EF: We wanted to link mysticism with other important issues within Latin American art. It’s always treated like outside issues. I don’t know yet how the work will be perceived by a new Colombian audience. Rather then being perceived as taboo, it’s worse here because nobody cares. When there is censorship, it means that the government cares about art. To be censored, the government would have to think that art is powerful and that art can create an effect, but here, the government doesn’t care. Maybe [things were censored] in the 1940s with the exposure of the naked body or representations of sex but not now.
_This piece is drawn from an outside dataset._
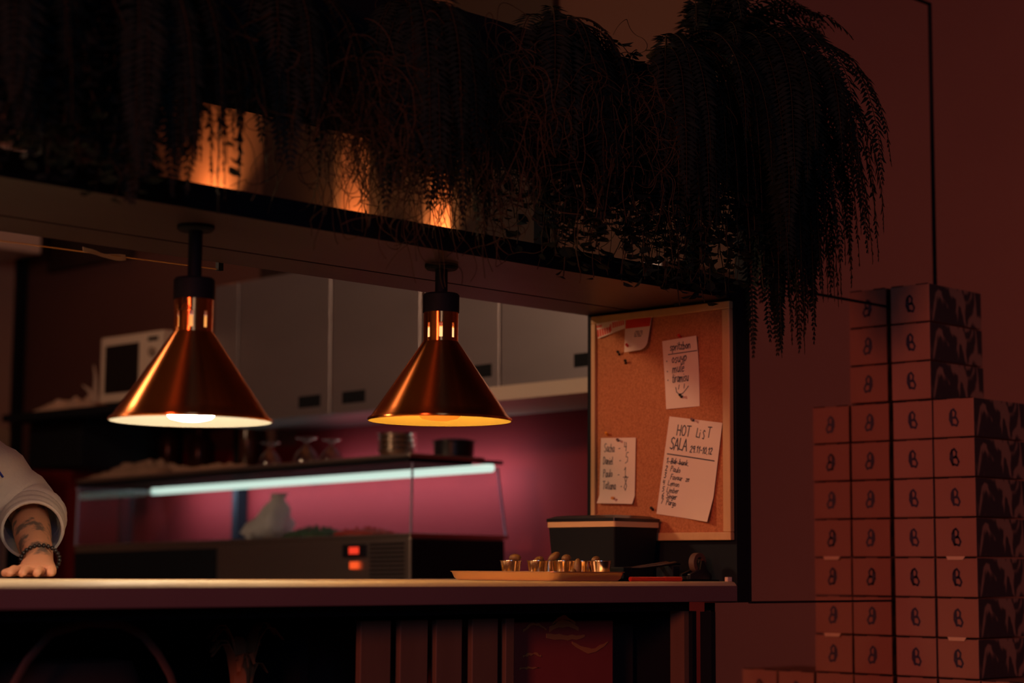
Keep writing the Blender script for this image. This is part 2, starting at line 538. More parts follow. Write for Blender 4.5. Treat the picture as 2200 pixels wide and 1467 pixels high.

We wanted to take the opportunity to discuss the presence of the body, the use of conceptualism to raise political questions and immateriality and the way that immateriality was perceived here.
PDLB: The position from abstract geometry by Jorge Riveros, almost without meaning, to Carlos Rojas and Lotty Rosenfeld who made crosses on the pavement to comment on the dictatorship, I think that we were focusing on moving away from or at least expanding upon the notion that historical art or art from this period of Latin America was either geometric abstraction or political art and kind of expanding it or making it more complex by creating other relationships. That was also part of the reason we chose to have a divided space in order to make these dialogues [through installation].
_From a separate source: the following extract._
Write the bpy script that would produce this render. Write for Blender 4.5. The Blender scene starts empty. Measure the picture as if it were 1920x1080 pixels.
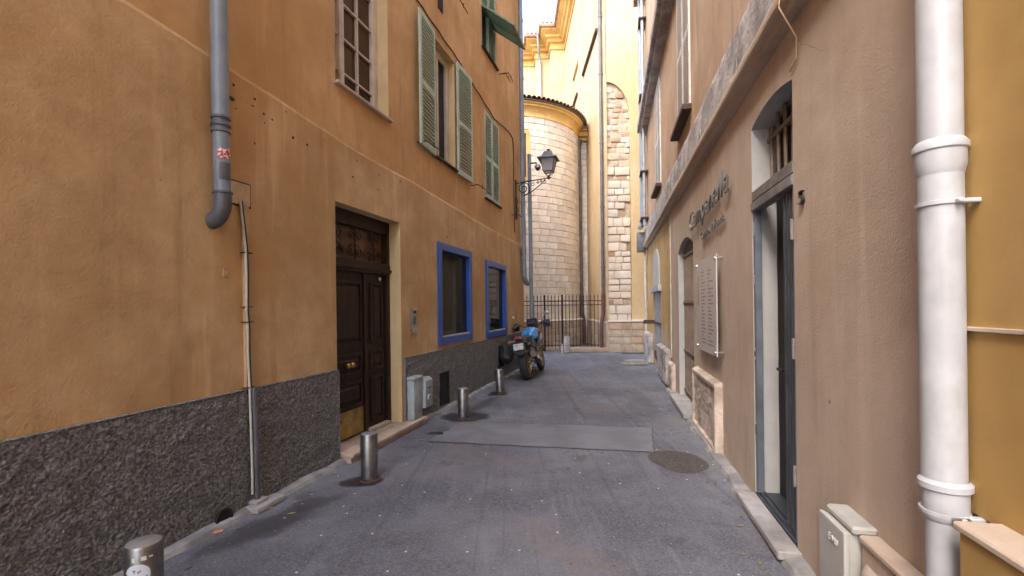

KDH: Is there anything else that you’d like to add?
PDLB: I think what’s interesting is that we were able to do type of show within the frame of an art fair and had almost a carte blanche. On one hand my relationship with Colombia started in 2001 when I was first invited by Mariel Rodriguez a curator to come to Bogotá, which I didn’t know then. So coming throughout the years I’ve been present for the changes, and have been able to investigate and research the artistic histories. That being said, the invitation from Maria Paz was a way to bring all of these things together specifically in Colombia where a lot of these histories were not known. So for us it’s important to make these issues visible but also to put them in context and dialogue with each other and other histories.
ArtBO, Bogota, in its twelfth edition was open to the public from the 27th through the 30th of October, 2016. On REFERENTES, Director Maria Paz stated that the section is meant to be a space of discovery and for the public but also to strengthen the market of historical work. Then adding, “To truly be international you have to be local. You have to be connected to a local scene and only in that way can you be differential and expand.”